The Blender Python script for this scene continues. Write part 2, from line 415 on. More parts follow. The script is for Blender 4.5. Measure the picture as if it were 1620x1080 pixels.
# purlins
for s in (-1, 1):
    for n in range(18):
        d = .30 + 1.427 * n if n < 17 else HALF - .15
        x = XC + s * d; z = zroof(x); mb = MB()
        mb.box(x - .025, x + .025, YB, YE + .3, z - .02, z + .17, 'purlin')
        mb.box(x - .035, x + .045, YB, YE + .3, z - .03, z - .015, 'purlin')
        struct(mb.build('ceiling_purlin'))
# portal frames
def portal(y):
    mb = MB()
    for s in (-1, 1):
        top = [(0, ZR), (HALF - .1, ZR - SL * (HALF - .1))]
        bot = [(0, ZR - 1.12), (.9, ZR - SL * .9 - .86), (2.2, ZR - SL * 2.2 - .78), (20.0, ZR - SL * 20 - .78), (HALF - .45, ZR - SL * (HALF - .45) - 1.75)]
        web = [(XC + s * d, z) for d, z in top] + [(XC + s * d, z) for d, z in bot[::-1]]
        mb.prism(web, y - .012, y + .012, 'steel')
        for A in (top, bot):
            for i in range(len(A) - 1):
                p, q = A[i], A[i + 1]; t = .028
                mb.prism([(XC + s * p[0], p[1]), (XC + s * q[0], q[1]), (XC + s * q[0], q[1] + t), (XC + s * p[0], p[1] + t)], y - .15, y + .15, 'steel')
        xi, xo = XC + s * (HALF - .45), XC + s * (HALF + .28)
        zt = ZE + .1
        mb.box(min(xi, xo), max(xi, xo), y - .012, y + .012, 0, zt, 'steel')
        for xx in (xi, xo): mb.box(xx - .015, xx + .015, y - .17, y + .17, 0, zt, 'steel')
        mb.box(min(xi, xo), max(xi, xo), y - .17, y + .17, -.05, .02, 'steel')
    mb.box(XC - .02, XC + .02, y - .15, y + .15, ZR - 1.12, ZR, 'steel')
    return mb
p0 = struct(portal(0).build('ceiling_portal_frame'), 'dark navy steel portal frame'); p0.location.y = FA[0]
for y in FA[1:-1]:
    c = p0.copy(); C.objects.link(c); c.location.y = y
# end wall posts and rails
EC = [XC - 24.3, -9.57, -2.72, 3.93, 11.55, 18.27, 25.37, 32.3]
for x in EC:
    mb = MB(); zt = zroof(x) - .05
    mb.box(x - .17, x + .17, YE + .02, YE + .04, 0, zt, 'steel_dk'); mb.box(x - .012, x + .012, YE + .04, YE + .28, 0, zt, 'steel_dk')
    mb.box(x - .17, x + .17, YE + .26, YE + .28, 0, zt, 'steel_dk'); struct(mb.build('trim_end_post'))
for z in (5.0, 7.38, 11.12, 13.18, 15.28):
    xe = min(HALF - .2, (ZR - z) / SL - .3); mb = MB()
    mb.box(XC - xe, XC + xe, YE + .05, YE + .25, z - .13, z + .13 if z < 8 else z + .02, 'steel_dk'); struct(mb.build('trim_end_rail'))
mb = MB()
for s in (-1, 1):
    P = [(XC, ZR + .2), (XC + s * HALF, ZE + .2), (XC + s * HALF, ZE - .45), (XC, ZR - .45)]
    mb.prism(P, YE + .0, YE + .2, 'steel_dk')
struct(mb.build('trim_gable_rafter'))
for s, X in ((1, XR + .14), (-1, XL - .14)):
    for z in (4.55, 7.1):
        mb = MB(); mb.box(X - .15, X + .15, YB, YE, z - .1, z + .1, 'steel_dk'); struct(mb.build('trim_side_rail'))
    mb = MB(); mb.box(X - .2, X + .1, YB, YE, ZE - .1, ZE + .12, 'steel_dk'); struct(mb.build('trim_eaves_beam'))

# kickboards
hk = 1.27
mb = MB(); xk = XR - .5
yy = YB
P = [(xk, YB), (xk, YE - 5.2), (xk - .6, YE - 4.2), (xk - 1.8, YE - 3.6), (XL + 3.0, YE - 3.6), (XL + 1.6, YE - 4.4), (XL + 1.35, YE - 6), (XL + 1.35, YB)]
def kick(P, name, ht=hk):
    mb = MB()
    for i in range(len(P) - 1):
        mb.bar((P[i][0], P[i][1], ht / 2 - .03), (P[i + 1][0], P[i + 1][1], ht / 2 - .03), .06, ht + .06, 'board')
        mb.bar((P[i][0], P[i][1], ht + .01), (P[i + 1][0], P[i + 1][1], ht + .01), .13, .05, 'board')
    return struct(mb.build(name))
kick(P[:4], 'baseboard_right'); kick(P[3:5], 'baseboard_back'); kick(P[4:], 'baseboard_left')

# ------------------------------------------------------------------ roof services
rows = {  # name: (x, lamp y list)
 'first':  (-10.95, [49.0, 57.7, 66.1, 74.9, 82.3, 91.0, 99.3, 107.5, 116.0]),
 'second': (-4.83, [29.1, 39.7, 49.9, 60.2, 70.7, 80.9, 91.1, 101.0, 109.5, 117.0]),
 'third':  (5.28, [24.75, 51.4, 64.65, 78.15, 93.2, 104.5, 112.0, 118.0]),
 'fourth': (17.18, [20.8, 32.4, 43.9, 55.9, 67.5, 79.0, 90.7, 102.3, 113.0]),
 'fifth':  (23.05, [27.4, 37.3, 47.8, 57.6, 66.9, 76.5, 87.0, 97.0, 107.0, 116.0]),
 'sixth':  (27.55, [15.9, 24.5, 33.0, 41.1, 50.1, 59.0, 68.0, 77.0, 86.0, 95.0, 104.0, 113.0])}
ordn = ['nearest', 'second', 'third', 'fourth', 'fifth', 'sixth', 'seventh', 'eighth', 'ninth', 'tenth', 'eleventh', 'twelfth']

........

EXERCISE INSTRUCTIONS: Transcribe all lines as written.

ANSWER FOR THIS EXERCISE:
The Blender Python script for this scene continues. Write part 2, from line 415 on. More parts follow. The script is for Blender 4.5. Measure the picture as if it were 1620x1080 pixels.
# purlins
for s in (-1, 1):
    for n in range(18):
        d = .30 + 1.427 * n if n < 17 else HALF - .15
        x = XC + s * d; z = zroof(x); mb = MB()
        mb.box(x - .025, x + .025, YB, YE + .3, z - .02, z + .17, 'purlin')
        mb.box(x - .035, x + .045, YB, YE + .3, z - .03, z - .015, 'purlin')
        struct(mb.build('ceiling_purlin'))
# portal frames
def portal(y):
    mb = MB()
    for s in (-1, 1):
        top = [(0, ZR), (HALF - .1, ZR - SL * (HALF - .1))]
        bot = [(0, ZR - 1.12), (.9, ZR - SL * .9 - .86), (2.2, ZR - SL * 2.2 - .78), (20.0, ZR - SL * 20 - .78), (HALF - .45, ZR - SL * (HALF - .45) - 1.75)]
        web = [(XC + s * d, z) for d, z in top] + [(XC + s * d, z) for d, z in bot[::-1]]
        mb.prism(web, y - .012, y + .012, 'steel')
        for A in (top, bot):
            for i in range(len(A) - 1):
                p, q = A[i], A[i + 1]; t = .028
                mb.prism([(XC + s * p[0], p[1]), (XC + s * q[0], q[1]), (XC + s * q[0], q[1] + t), (XC + s * p[0], p[1] + t)], y - .15, y + .15, 'steel')
        xi, xo = XC + s * (HALF - .45), XC + s * (HALF + .28)
        zt = ZE + .1
        mb.box(min(xi, xo), max(xi, xo), y - .012, y + .012, 0, zt, 'steel')
        for xx in (xi, xo): mb.box(xx - .015, xx + .015, y - .17, y + .17, 0, zt, 'steel')
        mb.box(min(xi, xo), max(xi, xo), y - .17, y + .17, -.05, .02, 'steel')
    mb.box(XC - .02, XC + .02, y - .15, y + .15, ZR - 1.12, ZR, 'steel')
    return mb
p0 = struct(portal(0).build('ceiling_portal_frame'), 'dark navy steel portal frame'); p0.location.y = FA[0]
for y in FA[1:-1]:
    c = p0.copy(); C.objects.link(c); c.location.y = y
# end wall posts and rails
EC = [XC - 24.3, -9.57, -2.72, 3.93, 11.55, 18.27, 25.37, 32.3]
for x in EC:
    mb = MB(); zt = zroof(x) - .05
    mb.box(x - .17, x + .17, YE + .02, YE + .04, 0, zt, 'steel_dk'); mb.box(x - .012, x + .012, YE + .04, YE + .28, 0, zt, 'steel_dk')
    mb.box(x - .17, x + .17, YE + .26, YE + .28, 0, zt, 'steel_dk'); struct(mb.build('trim_end_post'))
for z in (5.0, 7.38, 11.12, 13.18, 15.28):
    xe = min(HALF - .2, (ZR - z) / SL - .3); mb = MB()
    mb.box(XC - xe, XC + xe, YE + .05, YE + .25, z - .13, z + .13 if z < 8 else z + .02, 'steel_dk'); struct(mb.build('trim_end_rail'))
mb = MB()
for s in (-1, 1):
    P = [(XC, ZR + .2), (XC + s * HALF, ZE + .2), (XC + s * HALF, ZE - .45), (XC, ZR - .45)]
    mb.prism(P, YE + .0, YE + .2, 'steel_dk')
struct(mb.build('trim_gable_rafter'))
for s, X in ((1, XR + .14), (-1, XL - .14)):
    for z in (4.55, 7.1):
        mb = MB(); mb.box(X - .15, X + .15, YB, YE, z - .1, z + .1, 'steel_dk'); struct(mb.build('trim_side_rail'))
    mb = MB(); mb.box(X - .2, X + .1, YB, YE, ZE - .1, ZE + .12, 'steel_dk'); struct(mb.build('trim_eaves_beam'))

# kickboards
hk = 1.27
mb = MB(); xk = XR - .5
yy = YB
P = [(xk, YB), (xk, YE - 5.2), (xk - .6, YE - 4.2), (xk - 1.8, YE - 3.6), (XL + 3.0, YE - 3.6), (XL + 1.6, YE - 4.4), (XL + 1.35, YE - 6), (XL + 1.35, YB)]
def kick(P, name, ht=hk):
    mb = MB()
    for i in range(len(P) - 1):
        mb.bar((P[i][0], P[i][1], ht / 2 - .03), (P[i + 1][0], P[i + 1][1], ht / 2 - .03), .06, ht + .06, 'board')
        mb.bar((P[i][0], P[i][1], ht + .01), (P[i + 1][0], P[i + 1][1], ht + .01), .13, .05, 'board')
    return struct(mb.build(name))
kick(P[:4], 'baseboard_right'); kick(P[3:5], 'baseboard_back'); kick(P[4:], 'baseboard_left')

# ------------------------------------------------------------------ roof services
rows = {  # name: (x, lamp y list)
 'first':  (-10.95, [49.0, 57.7, 66.1, 74.9, 82.3, 91.0, 99.3, 107.5, 116.0]),
 'second': (-4.83, [29.1, 39.7, 49.9, 60.2, 70.7, 80.9, 91.1, 101.0, 109.5, 117.0]),
 'third':  (5.28, [24.75, 51.4, 64.65, 78.15, 93.2, 104.5, 112.0, 118.0]),
 'fourth': (17.18, [20.8, 32.4, 43.9, 55.9, 67.5, 79.0, 90.7, 102.3, 113.0]),
 'fifth':  (23.05, [27.4, 37.3, 47.8, 57.6, 66.9, 76.5, 87.0, 97.0, 107.0, 116.0]),
 'sixth':  (27.55, [15.9, 24.5, 33.0, 41.1, 50.1, 59.0, 68.0, 77.0, 86.0, 95.0, 104.0, 113.0])}
ordn = ['nearest', 'second', 'third', 'fourth', 'fifth', 'sixth', 'seventh', 'eighth', 'ninth', 'tenth', 'eleventh', 'twelfth']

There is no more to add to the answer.